TS: AJ and I moved there because we are very romantic people and liked the idea of moving to Boston, seeing the world, walking down leafy autumn Cambridge streets, making art, meeting artists. We met so many wonderful and talented kids our age. We lived in Allston/Brighton and used to spend all day and night in this little barb, Herrel’s, on Harvard Avenue because half our friends worked there and the internet was free! Plus, have you ever been that bored? Like I’m 19 and live in Maine bored? I was so bored!

AJ Griffin: After 15 years of rural Maine, we wanted to hit the big city life. Boston was pretty much the closest and only realistic destination, so we went.

When I first heard Umbrella Weather, I thought for sure that you were from Athens, Georgia, but you’re not. It’s safe to say, though, that you were heavily influenced by the Elephant Six.

CS: Very safe—almost too safe. We all grew up listing to them. I remember when my parents bought a new computer and the Windows media player came with “Strawberry Fire” by the Apples in Stereo.

AG: Most of these songs were written before we had really dug into the E6 treasure chest, beyond maybe Neutral Milk Hotel. Of course, that had changed by the time we recorded it, and so the production shows a bit more of a nod to the rest of the groups we love.

This is a question I ask all new bands. Fill in the blanks:
In 10th grade I was listening to ____ in the ____ with ____ doing ____, dreaming one day I would be ____.

CS: In 10th grade I was listening to Wilco everywhere with anyone and everyone at the Barnes and Nobles Cafe in Augusta, dreaming one day I would be Wilco.

TS: In 10th grade I was listening to the Beatles in the twins’ (younger brothers and bandmates, Camden and Cooper) bedroom with Zeus doing homework, dreaming that one day I would be Paul Simon or maybe Neil Young. Or in the Beatles. Or a professor. Or maybe invent some new instrument. Or dance with this girl I had a crush on. Laminated Cat is really just sleazy high school dance music. We loved and dream of union-mixers.

AG: In 10th grade, I was listening to OK Computer in my parents’ house before anyone else was home from work, playing the songs to myself and pretending there were 10,000 people listening with adoration.

Are there other bands that you’re heavily influenced by? I even think I hear some Allman Brothers in the mix somewhere.

CS: I little bit of the Allman Brothers, but for me it was mostly the Beatles, Wilco, Paul Simon, Buddy Holly, and the Beach Boys. These are the bands I can remember being put in the tape player when I was knee-high to a bean stock.

How did you get the attention of Robert Schneider? What was his role in re-recording and releasing Umbrella Weather to a wider audience?

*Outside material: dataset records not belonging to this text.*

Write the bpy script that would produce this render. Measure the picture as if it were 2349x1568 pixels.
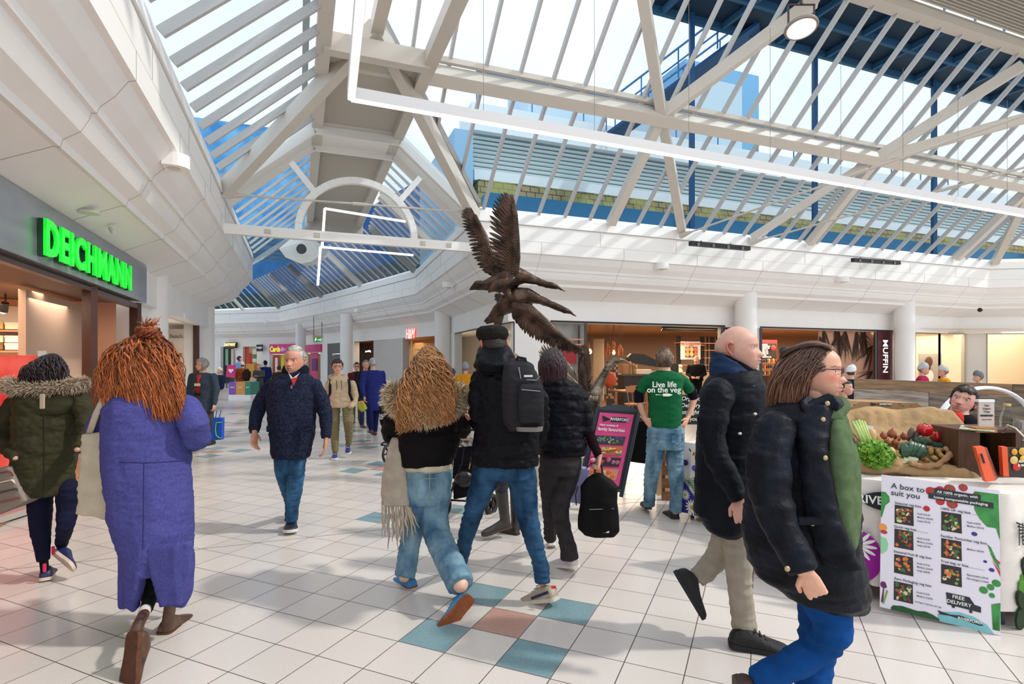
import bpy, bmesh, math, random
import numpy as np
from mathutils import Vector, Matrix, Euler

# -- scene, camera, light
for o in list(bpy.data.objects): bpy.data.objects.remove(o)
SC = bpy.context.scene
COL = SC.collection
F, HZ, CH, CX = 1272.0, 828.0, 1.57, 1174.5
cam_d = bpy.data.cameras.new('camera'); cam = bpy.data.objects.new('camera', cam_d); COL.objects.link(cam)
cam_d.sensor_fit = 'HORIZONTAL'; cam_d.sensor_width = 36; cam_d.lens = F/2349*36
cam_d.shift_y = (HZ-784)/2349
cam.location = (0, 0, CH); cam.rotation_euler = (math.pi/2, 0, 0)
cam_d.clip_start = .05; cam_d.clip_end = 400
SC.camera = cam
SC.view_settings.view_transform = 'Standard'; SC.view_settings.look = 'None'
SC.view_settings.gamma = 1; SC.view_settings.use_curve_mapping = False
SC.view_settings.exposure = 0.0
SC.cycles.max_bounces = 8; SC.cycles.diffuse_bounces = 5; SC.cycles.transparent_max_bounces = 24
SC.cycles.use_denoising = True
SC.cycles.sample_clamp_indirect = 6; SC.cycles.caustics_reflective = False; SC.cycles.caustics_refractive = False
wd = bpy.data.worlds.new('sky'); SC.world = wd; wd.use_nodes = True
_n = wd.node_tree.nodes; _l = wd.node_tree.links; _n.clear()
_bg = _n.new('ShaderNodeBackground'); _o = _n.new('ShaderNodeOutputWorld')
_tc = _n.new('ShaderNodeTexCoord'); _nz = _n.new('ShaderNodeTexNoise'); _cr = _n.new('ShaderNodeValToRGB')
_nz.inputs['Scale'].default_value = 3.0; _nz.inputs['Detail'].default_value = 6
_cr.color_ramp.elements[0].position = .35; _cr.color_ramp.elements[0].color = (.80, .90, 1, 1)
_cr.color_ramp.elements[1].position = .62; _cr.color_ramp.elements[1].color = (1, 1, 1, 1)
_l.new(_tc.outputs['Generated'], _nz.inputs['Vector']); _l.new(_nz.outputs['Fac'], _cr.inputs[0])
_l.new(_cr.outputs[0], _bg.inputs[0]); _l.new(_bg.outputs[0], _o.inputs[0])
_bg.inputs[1].default_value = 1.35
sun_d = bpy.data.lights.new('sun', 'SUN'); sun = bpy.data.objects.new('sun', sun_d); COL.objects.link(sun)
sun_d.energy = 2.3; sun_d.angle = math.radians(3.0); sun_d.color = (1, .95, .86)
sun.rotation_euler = Vector((1.0, -.10, 1.05)).to_track_quat('Z', 'Y').to_euler()

# -- frames
AX = Vector((-.3584, .9336, 0)); BX = Vector((.9336, .3584, 0))      # along the left-hand mall, across it
def ST(s, t, z=0): return BX*s + AX*t + Vector((0, 0, z))
def W(px, py, Y): return Vector(((px-CX)/F*Y, Y, CH-(py-HZ)/F*Y))      # the place seen at a pixel, Y metres in front
def G(px, py):
    Y = F*CH/(py-HZ); return Vector(((px-CX)/F*Y, Y, 0))
def srgb(h):
    if isinstance(h, str):
        h = h.lstrip('#'); c = [int(h[i:i+2], 16)/255 for i in (0, 2, 4)]
    else: c = list(h)
    return tuple((x/12.92 if x <= .04045 else ((x+.055)/1.055)**2.4) for x in c)

# -- materials
MATS = {}
def mat(name, col, rough=.6, metal=0, emit=0, noise=0, nscale=8, bump=0, bscale=60, stretch=None, sheen=0, coat=0, attr=False, col2=None, trans=0, spec=.5, sub=0):
    if name in MATS: return MATS[name]
    m = bpy.data.materials.new(name); m.use_nodes = True; nt = m.node_tree; n = nt.nodes; l = nt.links
    p = n['Principled BSDF']; c = srgb(col)
    p.inputs['Base Color'].default_value = (*c, 1); p.inputs['Roughness'].default_value = rough
    p.inputs['Metallic'].default_value = metal; p.inputs['Specular IOR Level'].default_value = spec
    if sheen: p.inputs['Sheen Weight'].default_value = sheen
    if coat: p.inputs['Coat Weight'].default_value = coat; p.inputs['Coat Roughness'].default_value = .1
    if trans: p.inputs['Transmission Weight'].default_value = trans
    if emit:
        p.inputs['Emission Color'].default_value = (*c, 1); p.inputs['Emission Strength'].default_value = emit
    src = None
    if attr:
        a = n.new('ShaderNodeVertexColor'); a.layer_name = 'Col'; src = a.outputs['Color']
    if noise or bump:
        tc = n.new('ShaderNodeTexCoord'); mp = n.new('ShaderNodeMapping')
        if stretch: mp.inputs['Scale'].default_value = stretch
        l.new(tc.outputs['Object'], mp.inputs['Vector'])
    if noise:
        nz = n.new('ShaderNodeTexNoise'); nz.inputs['Scale'].default_value = nscale; nz.inputs['Detail'].default_value = 5
        l.new(mp.outputs[0], nz.inputs['Vector'])
        rp = n.new('ShaderNodeMapRange'); rp.inputs['From Min'].default_value = .35; rp.inputs['From Max'].default_value = .65
        l.new(nz.outputs['Fac'], rp.inputs['Value'])
        mx = n.new('ShaderNodeMix'); mx.data_type = 'RGBA'; l.new(rp.outputs[0], mx.inputs[0])
        c2 = srgb(col2) if col2 else tuple(x*(1-noise) for x in c)
        mx.inputs[6].default_value = (*c, 1); mx.inputs[7].default_value = (*c2, 1)
        if src is not None:
            mm = n.new('ShaderNodeMix'); mm.data_type = 'RGBA'; mm.blend_type = 'MULTIPLY'; mm.inputs[0].default_value = 1
            mx.inputs[6].default_value = (1, 1, 1, 1); mx.inputs[7].default_value = (1-noise,)*3+(1,)
            l.new(src, mm.inputs[6]); l.new(mx.outputs[2], mm.inputs[7]); src = mm.outputs[2]
        else: src = mx.outputs[2]
    if src is not None:
        l.new(src, p.inputs['Base Color'])
        if emit: l.new(src, p.inputs['Emission Color'])
    if bump:
        nb = n.new('ShaderNodeTexNoise'); nb.inputs['Scale'].default_value = bscale; nb.inputs['Detail'].default_value = 4
        l.new(mp.outputs[0], nb.inputs['Vector'])
        b = n.new('ShaderNodeBump'); b.inputs['Strength'].default_value = bump; b.inputs['Distance'].default_value = .01
        l.new(nb.outputs['Fac'], b.inputs['Height']); l.new(b.outputs[0], p.inputs['Normal'])
    MATS[name] = m; return m

def glass_mat(name, tint=(1, 1, 1), gloss=.12, rough=.02):
    if name in MATS: return MATS[name]
    m = bpy.data.materials.new(name); m.use_nodes = True; nt = m.node_tree; n = nt.nodes; l = nt.links; n.clear()
    o = n.new('ShaderNodeOutputMaterial'); t = n.new('ShaderNodeBsdfTransparent'); g = n.new('ShaderNodeBsdfGlossy'); mx = n.new('ShaderNodeMixShader')
    t.inputs[0].default_value = (*tint, 1); g.inputs['Roughness'].default_value = rough
    lw = n.new('ShaderNodeLayerWeight'); lw.inputs['Blend'].default_value = gloss
    mk = n.new('ShaderNodeMath'); mk.operation = 'MULTIPLY'; mk.inputs[1].default_value = .3; l.new(lw.outputs['Fresnel'], mk.inputs[0]); l.new(mk.outputs[0], mx.inputs[0]); l.new(t.outputs[0], mx.inputs[1]); l.new(g.outputs[0], mx.inputs[2]); l.new(mx.outputs[0], o.inputs[0])
    MATS[name] = m; return m

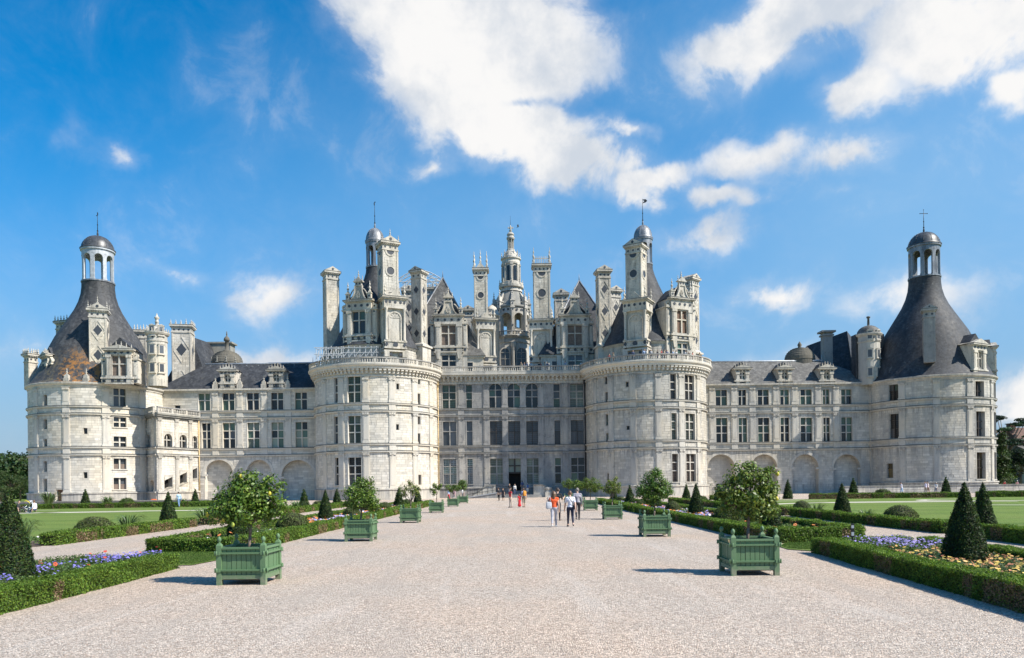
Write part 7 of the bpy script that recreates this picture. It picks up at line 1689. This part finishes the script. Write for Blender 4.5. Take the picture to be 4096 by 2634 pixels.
# ================================================================ PEOPLE
def cloth(name, col, stripes=None):
    def fn(t, b):
        p = t.pos(); n = t.noise(p, 9.0, 4)
        c = t.mix(1.0, (*col, 1), t.new_rgb(t.lin(n, .3, .7, .85, 1.15)), blend='MULTIPLY')
        if stripes:
            s = t.new('ShaderNodeSeparateXYZ'); t.l.new(p, s.inputs[0]); c = t.mix(t.ss(t.math('SINE', t.math('MULTIPLY', s.outputs[0], 150.0)), .35, .6), c, stripes)
        t.l.new(c, b.inputs['Base Color']); t.l.new(t.bump(t.noise(p, 14.0, 3), .5, .02), b.inputs['Normal'])
    if name not in MATS: mat(name, col, .85, fn=fn)
    return name
mat('skin', (0.52, 0.33, 0.24), .55); mat('hair_dark', (0.045, 0.028, 0.018), .5); mat('hair_brown', (0.13, 0.07, 0.035), .5); mat('hair_grey', (0.2, 0.18, 0.16), .5); mat('shoe_dark', (.03, .03, .03), .6); mat('shoe_white', (.7, .7, .68), .6)
def person(label, x, y, z=0.0, H=1.68, rz=0.0, top=('tee', (.5, .5, .5)), bottom=('trousers', (.05, .06, .1)), hair='hair_dark', shoes='shoe_dark', sleeve=.5, leg=1.0, stride=0.0, arm=0.0, armR=None, armL=None, long_hair=False, vox=.02, fingers=False, stripes=None, sit=False, skirt=None, group=None, hat=None, build=1.1):
    """one continuous body grown round a posed skeleton; local +y is where the person faces"""
    f = XF((x, y, z), rz); h = H
    B = []      # p, q, r0, r1, part
    def bone(p, q, r0, r1, part): B.append((np.array(p, float), np.array(q, float), r0*h*build if part not in ('head', 'hair') else r0*h, r1*h*build if part not in ('head', 'hair') else r1*h, part))
    hip = .525*h; hw = .052*h
    def fk(p, L, swing, out=0.0): return (p[0]+out*L, p[1]+math.sin(swing)*L, p[2]-math.cos(swing)*L*math.sqrt(max(0, 1-out*out)))
    low = 1e9; legs = []
    for s in (-1, 1):
        hp = (s*hw, 0, hip)
        if sit: kn = (s*hw*1.5, .235*h, hip+.10*h); an = (s*hw*1.4, .36*h, hip-.12*h)
        else:
            sw = stride*s; kn = fk(hp, .245*h, sw); kb = sw-(.35*abs(stride)+.55*max(0, -s*stride) if stride else 0.02); an = fk(kn, .235*h, kb)
        legs.append((s, hp, kn, an)); low = min(low, an[2])
    dz = .042*h-low if not sit else .06*h-min(l[3][2] for l in legs)
    up = lambda p: (p[0], p[1], p[2]+dz)
    for s, hp, kn, an in legs:
        hp, kn, an = up(hp), up(kn), up(an)
        bone(hp, kn, .047, .033, 'thigh'); bone(kn, an, .033, .022, 'shin')
        toe = (an[0]+s*.012*h, an[1]+.085*h, an[2]-.022*h); heel = (an[0], an[1]-.025*h, an[2]-.022*h)
        bone(heel, toe, .021, .018, 'foot')
    P0 = up((0, 0, hip)); lean = .04*h if not sit else .05*h
    ch = (0, lean*.5, P0[2]+.195*h); nk = (0, lean*.6, P0[2]+.315*h)
    bone((-hw*.7, 0, P0[2]+.01*h), (hw*.7, 0, P0[2]+.01*h), .058, .058, 'pelvis'); bone((0, 0, P0[2]+.02*h), (0, lean*.3, P0[2]+.12*h), .066, .060, 'torso')
    bone((-.045*h, lean*.4, P0[2]+.21*h), (.045*h, lean*.4, P0[2]+.21*h), .062, .062, 'torso'); bone((0, lean*.3, P0[2]+.12*h), ch, .060, .068, 'torso'); bone((-.085*h, lean*.5, P0[2]+.275*h), (.085*h, lean*.5, P0[2]+.275*h), .036, .036, 'torso')
    bone((0, lean*.5, P0[2]+.28*h), (0, lean*.8, P0[2]+.345*h), .028, .027, 'neck')
    hc = (0, lean*.9+.01*h, P0[2]+.40*h); bone((hc[0], hc[1], hc[2]-.018*h), (hc[0], hc[1]-.005*h, hc[2]+.025*h), .046, .050, 'head')
    bone((0, hc[1]+.045*h, hc[2]-.008*h), (0, hc[1]+.056*h, hc[2]-.014*h), .009, .010, 'head')      # nose
    bone((0, hc[1]+.03*h, hc[2]-.05*h), (0, hc[1]+.038*h, hc[2]-.046*h), .02, .018, 'head')
    for s in (-1, 1): bone((s*.050*h, hc[1], hc[2]-.008*h), (s*.052*h, hc[1]-.004*h, hc[2]+.012*h), .009, .011, 'head')
    bone((0, hc[1]-.016*h, hc[2]+.018*h), (0, hc[1]-.004*h, hc[2]+.034*h), .050, .050, 'hair')
    if long_hair:
        bone((0, hc[1]-.035*h, hc[2]), (0, hc[1]-.05*h, P0[2]+.25*h), .045, .035, 'hair')
        for s in (-1, 1): bone((s*.035*h, hc[1]-.02*h, hc[2]+.01*h), (s*.04*h, hc[1]-.03*h, hc[2]-.06*h), .035, .03, 'hair')
    for s in (-1, 1):
        sh = (s*.103*h, lean*.5, P0[2]+.275*h); pose = (armL if s < 0 else armR)
        if pose is None: el = (sh[0]+s*.025*h, sh[1]-s*arm*.10*h-.01*h, sh[2]-.175*h); wr = (el[0]+s*.005*h, el[1]-s*arm*.12*h+.035*h, el[2]-.145*h)
        else: el = (sh[0]+pose[0][0]*h, sh[1]+pose[0][1]*h, sh[2]+pose[0][2]*h); wr = (sh[0]+pose[1][0]*h, sh[1]+pose[1][1]*h, sh[2]+pose[1][2]*h)
        bone(sh, el, .032, .024, 'upper_arm'); bone(el, wr, .024, .016, 'forearm')
        d = np.array(wr)-np.array(el); d = d/np.linalg.norm(d); hd = np.array(wr)+d*.045*h; bone(wr, hd, .015, .018, 'hand')
        if fingers:
            side = np.cross(d, [s*1.0, 0, 0]); side = side/max(np.linalg.norm(side), 1e-6)
            for k in range(4):
                b0 = hd+side*(.010*(k-1.5))*h; L = (.034, .040, .038, .030)[k]*h; m_ = b0+d*L*.55; e_ = m_+d*L*.4+np.array([-s*.012*h, 0, 0]); bone(b0, m_, .0062, .0058, 'hand'); bone(m_, e_, .0058, .005, 'hand')
            tb = np.array(wr)+d*.012*h-side*.012*h; bone(tb, tb+d*.026*h-side*.018*h, .0068, .006, 'hand')
        else:
            for k in (-1, 1): bone(hd, hd+d*.03*h+np.array([0, k*.008*h, 0]), .010, .008, 'hand')
            bone(np.array(wr)+d*.012*h, np.array(wr)+d*.035*h+np.array([0, .02*h, 0]), .008, .007, 'hand')
    if skirt:
        zk = P0[2]-skirt*h; bone((0, 0, P0[2]), (0, 0, zk+.06*h), .072, .105, 'skirt'); bone((-.05*h, 0, zk+.05*h), (.05*h, 0, zk+.05*h), .085, .085, 'skirt')
    if hat:
        bone((0, hc[1]-.0*h, hc[2]+.035*h), (0, hc[1], hc[2]+.05*h), .052, .045, 'hat'); bone((0, hc[1]-.03*h, hc[2]+.03*h), (0, hc[1]+.07*h, hc[2]+.03*h), .03, .02, 'hat')
    mb = MB()
    for p, q, r0, r1, part in B:
        v = q-p; L = np.linalg.norm(v); n = 10
        if L < 1e-5: continue
        d = v/L; a = np.array(Vector(d).orthogonal().normalized()); b = np.cross(d, a); rings = []
        for t, rr, off in [(-1, 0.02, -r0), (-.7, .71, -.7*r0), (0, 1, 0), (1, 1, 0), (1.7, .71, .7*r1), (2, .02, r1)]:
            R = (r0 if t <= 0 else r1)*rr; c = (p if t <= 0 else q)+d*off
            rings.append([tuple(c+(a*math.cos(2*PI*i/n)+b*math.sin(2*PI*i/n))*R) for i in range(n)])
        vs = sum(rings, []); mb.add(vs, [(j*n+i, j*n+(i+1) % n, (j+1)*n+(i+1) % n, (j+1)*n+i) for j in range(5) for i in range(n)]+[tuple(range(n-1, -1, -1)), tuple(range(5*n, 6*n))])
    tmp = mb.build('tmp', 'skin', None, (0, 0, 0)); md = tmp.modifiers.new('r', 'REMESH'); md.mode = 'VOXEL'; md.voxel_size = vox*h/1.68; md.use_smooth_shade = True
    sm = tmp.modifiers.new('s', 'SMOOTH'); sm.factor = .5; sm.iterations = 2 if not fingers else 1
    dg = bpy.context.evaluated_depsgraph_get(); dg.update(); me = bpy.data.meshes.new_from_object(tmp.evaluated_get(dg)); me0 = tmp.data; bpy.data.objects.remove(tmp); bpy.data.meshes.remove(me0)
    nf = len(me.polygons); C = np.empty(nf*3); me.polygons.foreach_get('center', C); C = C.reshape(-1, 3)
    best = np.full(nf, 1e9); bid = np.zeros(nf, int); bt = np.zeros(nf)
    for i, (p, q, r0, r1, part) in enumerate(B):
        v = q-p; L2 = max(v@v, 1e-9); t = np.clip(((C-p)@v)/L2, 0, 1); dd = np.linalg.norm(C-(p+t[:, None]*v), axis=1)-(r0+(r1-r0)*t); k = dd < best; best[k] = dd[k]; bid[k] = i; bt[k] = t[k]
    kinds = [b[4] for b in B]; slots = ['skin', cloth(*_cm(top)), cloth(*_cm(bottom, stripes), stripes), hair, shoes, cloth(*_cm(hat)) if hat else hair]
    idx = np.zeros(nf, int); part = np.array([{'thigh': 0, 'shin': 1, 'foot': 2, 'pelvis': 3, 'torso': 4, 'neck': 5, 'head': 6, 'hair': 7, 'upper_arm': 8, 'forearm': 9, 'hand': 10, 'skirt': 11, 'hat': 12}[k] for k in kinds])[bid]
    idx[part == 4] = 1; idx[part == 3] = 2; idx[part == 7] = 3; idx[part == 2] = 4; idx[part == 12] = 5
    trunk_ = (part == 3) | (part == 4) | ((part == 0) & (C[:, 2] > P0[2]-.02*h)); idx[trunk_] = np.where(C[trunk_, 2] > P0[2]+.035*h, 1, 2)
    idx[part == 11] = 1 if top[0] == 'dress' else 2
    if top[0] == 'dress': idx[(part == 3) | trunk_] = 1
    idx[(part == 8) & (bt < sleeve*2)] = 1; idx[(part == 9) & (bt < sleeve*2-1)] = 1
    idx[(part == 0) & (bt < leg*2) & ~trunk_] = 2; idx[(part == 1) & (bt < leg*2-1.02)] = 2
    idx[(part == 6) & (C[:, 2] > hc[2]+.03*h)] = 3; idx[(part == 6) & (C[:, 1] < hc[1]-.012*h) & (C[:, 2] > hc[2]-.035*h)] = 3
    me.materials.clear()
    for s_ in slots: me.materials.append(MATS[s_])
    me.polygons.foreach_set('material_index', idx.astype(np.int32)); me.polygons.foreach_set('use_smooth', np.ones(nf, bool)); me.name = 'person'
    V = np.empty(len(me.vertices)*3); me.vertices.foreach_get('co', V)
    o = bpy.data.objects.new('person', me); COL.objects.link(o); o.location = (x, y, z); o.rotation_euler.z = rz
    tag(o, label, 'person', group)
    return o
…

CS: Tanner and AJ went to an Apples show in Boston and passed him a CD and said, “Please listen.” His wife Marci ended up being the one who listened to it first and reminded Robert that he said he’d listen to it. They both loved it and passed it onto Craig (Morris, who runs the Garden Gate label with Marci), and he ended up asking us to record with them. Robert was there from the beginning to the end. He gave us room when we needed it, advice when we needed it or asked. And my god, he and Craig helped me find the perfect bass tone one afternoon. It took about two and a half hours of plucking and twisting knobs, trying different condenser combinations and other fun homemade patches. Wow. They both were friggin troopers to deal with my ass.

What’s next for Laminated Cat? I know Umbrella Weather was recorded some time ago, so is there another album recorded? Do you have an even grander idea for the next album?

CS: America, at least that’s what I think the next record will sound like. We all have a good number of songs in prospect for the next record, and damn, it’ll be good. And next for Laminated Cat? A good tour, a few beers and plenty of rest.

AG: Our next album is going to be a smooth-jazz concept record about highway tolls and the lifecycle of queen ants. It’s called “It Ain’t Gonna Kiss Itself!”